The thermoplastic copolymers are developed for extrusion-based manufacturing processes and produce sheets that can be thermoformed to suit panel thicknesses of between 2-5mm.

Design Advantages

When compared to metal and thermoset resins, Sabic’s new thermoplastic materials provide greater freedom in the design of new panel configurations, enabling the integration of aesthetics, parts and functionality without the need for secondary processes. For instance, a decorative film can be applied to LNP Elcres FST thermoplastic panels during extrusion, whereas a thermoset part would require a separate application step. Additionally, brackets and fasteners can be integrated using laser welding instead of requiring adhesives.

Another design advantage of the new copolymer range is its moulded-in colour capability, which eliminates the cost, time and emissions of volatile organic compounds (VOCs) associated with painting, which is typically used for metal and thermoset panels. Meanwhile, the materials’ excellent chemical resistance makes it easy to clean, which in turn helps to extend the useful life of the part.
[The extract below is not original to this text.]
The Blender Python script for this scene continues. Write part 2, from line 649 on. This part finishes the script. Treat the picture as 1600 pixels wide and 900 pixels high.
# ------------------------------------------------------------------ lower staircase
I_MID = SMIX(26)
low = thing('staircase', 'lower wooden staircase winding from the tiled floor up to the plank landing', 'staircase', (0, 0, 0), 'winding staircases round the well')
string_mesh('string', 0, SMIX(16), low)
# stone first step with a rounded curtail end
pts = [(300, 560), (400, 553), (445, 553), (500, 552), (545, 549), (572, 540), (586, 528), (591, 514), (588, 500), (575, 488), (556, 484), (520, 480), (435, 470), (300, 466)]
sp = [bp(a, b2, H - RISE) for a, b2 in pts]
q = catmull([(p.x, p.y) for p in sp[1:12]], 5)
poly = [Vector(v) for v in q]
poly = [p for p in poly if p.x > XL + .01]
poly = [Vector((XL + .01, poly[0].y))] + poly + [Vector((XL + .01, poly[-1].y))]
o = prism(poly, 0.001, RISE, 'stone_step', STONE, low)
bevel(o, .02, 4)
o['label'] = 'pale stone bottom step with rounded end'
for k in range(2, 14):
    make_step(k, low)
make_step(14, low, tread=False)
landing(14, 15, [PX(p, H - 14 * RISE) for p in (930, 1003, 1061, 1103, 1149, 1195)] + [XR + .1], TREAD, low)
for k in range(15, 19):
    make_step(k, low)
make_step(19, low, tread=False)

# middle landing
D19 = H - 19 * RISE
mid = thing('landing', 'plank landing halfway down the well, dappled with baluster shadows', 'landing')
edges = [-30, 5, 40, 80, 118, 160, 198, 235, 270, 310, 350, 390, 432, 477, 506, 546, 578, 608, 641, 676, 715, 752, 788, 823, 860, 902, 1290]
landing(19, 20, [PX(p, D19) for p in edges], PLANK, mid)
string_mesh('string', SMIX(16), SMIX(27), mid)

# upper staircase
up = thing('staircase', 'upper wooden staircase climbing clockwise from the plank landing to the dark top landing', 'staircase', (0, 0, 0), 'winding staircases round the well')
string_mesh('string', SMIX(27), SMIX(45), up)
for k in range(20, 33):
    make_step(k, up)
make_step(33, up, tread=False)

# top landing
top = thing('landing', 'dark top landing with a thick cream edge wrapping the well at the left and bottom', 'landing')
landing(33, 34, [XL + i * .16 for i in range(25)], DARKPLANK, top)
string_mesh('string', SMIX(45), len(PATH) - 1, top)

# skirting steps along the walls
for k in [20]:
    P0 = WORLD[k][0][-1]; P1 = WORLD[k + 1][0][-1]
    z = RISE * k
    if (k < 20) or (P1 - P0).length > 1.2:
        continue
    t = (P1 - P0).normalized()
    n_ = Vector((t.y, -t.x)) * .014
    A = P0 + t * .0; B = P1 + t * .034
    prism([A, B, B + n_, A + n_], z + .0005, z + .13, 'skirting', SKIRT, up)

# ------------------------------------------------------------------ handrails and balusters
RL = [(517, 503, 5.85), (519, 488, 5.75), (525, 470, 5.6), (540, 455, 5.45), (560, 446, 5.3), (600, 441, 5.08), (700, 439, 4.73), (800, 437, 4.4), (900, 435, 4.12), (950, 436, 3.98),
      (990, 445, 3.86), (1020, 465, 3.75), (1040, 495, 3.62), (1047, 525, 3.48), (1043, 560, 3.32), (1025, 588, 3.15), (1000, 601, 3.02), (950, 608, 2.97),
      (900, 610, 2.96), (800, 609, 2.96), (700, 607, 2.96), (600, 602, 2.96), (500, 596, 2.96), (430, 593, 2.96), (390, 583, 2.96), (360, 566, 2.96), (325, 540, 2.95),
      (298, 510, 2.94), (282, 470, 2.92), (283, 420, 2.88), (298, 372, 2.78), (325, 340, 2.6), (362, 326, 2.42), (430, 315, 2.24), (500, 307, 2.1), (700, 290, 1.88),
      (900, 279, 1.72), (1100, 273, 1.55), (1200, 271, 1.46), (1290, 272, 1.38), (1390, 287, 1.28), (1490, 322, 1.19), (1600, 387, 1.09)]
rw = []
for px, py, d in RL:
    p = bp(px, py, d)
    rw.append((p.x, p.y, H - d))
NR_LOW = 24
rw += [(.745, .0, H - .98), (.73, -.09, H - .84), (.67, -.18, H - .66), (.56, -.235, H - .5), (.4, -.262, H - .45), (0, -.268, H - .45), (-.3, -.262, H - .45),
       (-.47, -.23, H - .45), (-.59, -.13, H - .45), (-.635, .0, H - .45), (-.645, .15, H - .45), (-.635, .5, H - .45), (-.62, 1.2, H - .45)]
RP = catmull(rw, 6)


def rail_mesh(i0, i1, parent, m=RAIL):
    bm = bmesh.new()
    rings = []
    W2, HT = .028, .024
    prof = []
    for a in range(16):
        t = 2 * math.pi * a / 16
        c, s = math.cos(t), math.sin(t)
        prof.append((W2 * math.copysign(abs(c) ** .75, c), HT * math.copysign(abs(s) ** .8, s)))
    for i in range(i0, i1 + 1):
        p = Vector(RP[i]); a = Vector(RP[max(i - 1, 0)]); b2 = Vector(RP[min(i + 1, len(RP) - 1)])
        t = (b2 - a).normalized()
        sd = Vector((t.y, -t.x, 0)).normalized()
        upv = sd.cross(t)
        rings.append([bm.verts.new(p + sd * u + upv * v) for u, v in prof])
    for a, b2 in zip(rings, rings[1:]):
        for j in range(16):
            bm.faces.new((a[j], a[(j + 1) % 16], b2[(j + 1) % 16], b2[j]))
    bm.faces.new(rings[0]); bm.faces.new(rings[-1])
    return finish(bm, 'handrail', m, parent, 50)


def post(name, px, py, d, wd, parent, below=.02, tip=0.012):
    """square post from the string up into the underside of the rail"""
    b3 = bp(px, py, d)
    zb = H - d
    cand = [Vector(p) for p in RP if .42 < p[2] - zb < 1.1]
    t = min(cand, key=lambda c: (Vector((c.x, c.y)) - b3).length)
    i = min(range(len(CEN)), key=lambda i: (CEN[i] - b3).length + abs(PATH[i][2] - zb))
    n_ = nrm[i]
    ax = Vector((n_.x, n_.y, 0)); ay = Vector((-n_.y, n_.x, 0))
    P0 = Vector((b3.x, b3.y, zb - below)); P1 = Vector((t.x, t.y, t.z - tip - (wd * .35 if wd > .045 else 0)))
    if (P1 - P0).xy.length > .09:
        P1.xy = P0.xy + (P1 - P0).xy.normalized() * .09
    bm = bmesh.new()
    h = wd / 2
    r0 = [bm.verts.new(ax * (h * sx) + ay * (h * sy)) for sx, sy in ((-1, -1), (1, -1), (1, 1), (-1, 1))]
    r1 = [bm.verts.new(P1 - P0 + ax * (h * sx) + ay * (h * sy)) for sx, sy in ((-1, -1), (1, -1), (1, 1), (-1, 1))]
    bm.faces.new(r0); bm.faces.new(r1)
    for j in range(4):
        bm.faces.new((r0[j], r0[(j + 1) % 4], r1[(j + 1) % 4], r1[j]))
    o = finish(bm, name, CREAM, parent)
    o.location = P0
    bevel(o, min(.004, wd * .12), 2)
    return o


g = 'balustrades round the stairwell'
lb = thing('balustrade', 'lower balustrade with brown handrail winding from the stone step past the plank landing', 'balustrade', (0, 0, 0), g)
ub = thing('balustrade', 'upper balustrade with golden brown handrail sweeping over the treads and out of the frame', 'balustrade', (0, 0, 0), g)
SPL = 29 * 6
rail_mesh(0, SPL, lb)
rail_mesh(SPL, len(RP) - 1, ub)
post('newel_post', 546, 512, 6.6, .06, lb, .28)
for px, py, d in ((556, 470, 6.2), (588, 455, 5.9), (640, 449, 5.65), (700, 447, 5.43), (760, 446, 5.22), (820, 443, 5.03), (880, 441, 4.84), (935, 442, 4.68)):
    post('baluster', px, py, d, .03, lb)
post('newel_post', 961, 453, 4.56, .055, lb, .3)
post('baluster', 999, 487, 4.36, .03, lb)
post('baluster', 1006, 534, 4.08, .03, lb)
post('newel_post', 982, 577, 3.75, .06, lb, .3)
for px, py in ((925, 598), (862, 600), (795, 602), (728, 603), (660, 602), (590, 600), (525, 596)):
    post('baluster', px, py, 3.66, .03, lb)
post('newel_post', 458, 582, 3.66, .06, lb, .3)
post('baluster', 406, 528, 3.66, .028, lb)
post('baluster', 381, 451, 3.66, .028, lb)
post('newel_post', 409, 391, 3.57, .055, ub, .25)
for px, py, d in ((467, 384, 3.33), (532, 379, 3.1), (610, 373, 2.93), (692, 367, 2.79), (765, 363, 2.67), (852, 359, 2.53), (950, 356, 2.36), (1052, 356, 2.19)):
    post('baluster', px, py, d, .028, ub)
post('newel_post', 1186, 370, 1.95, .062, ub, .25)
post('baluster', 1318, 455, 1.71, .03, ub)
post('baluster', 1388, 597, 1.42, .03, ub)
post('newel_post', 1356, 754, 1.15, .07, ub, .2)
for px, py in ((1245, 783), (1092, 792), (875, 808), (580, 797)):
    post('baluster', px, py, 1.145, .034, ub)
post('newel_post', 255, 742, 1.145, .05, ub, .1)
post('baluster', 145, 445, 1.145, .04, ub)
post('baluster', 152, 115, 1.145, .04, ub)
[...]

“Our LNP FST products for rail panels demonstrate the success of Sabic’s technical experts in solving major challenges around compliance, quality, durability, cost control and sustainability,” adds Luc Govaerts, Technology Director, Specialties, at Sabic. “In developing these new grades, we worked closely with customers to understand their needs and preferences, including requests for bio-based, drop-in alternatives that strengthen environmental protection. These speciality copolymers represent a new generation of materials for panels and open up new possibilities for the industry.”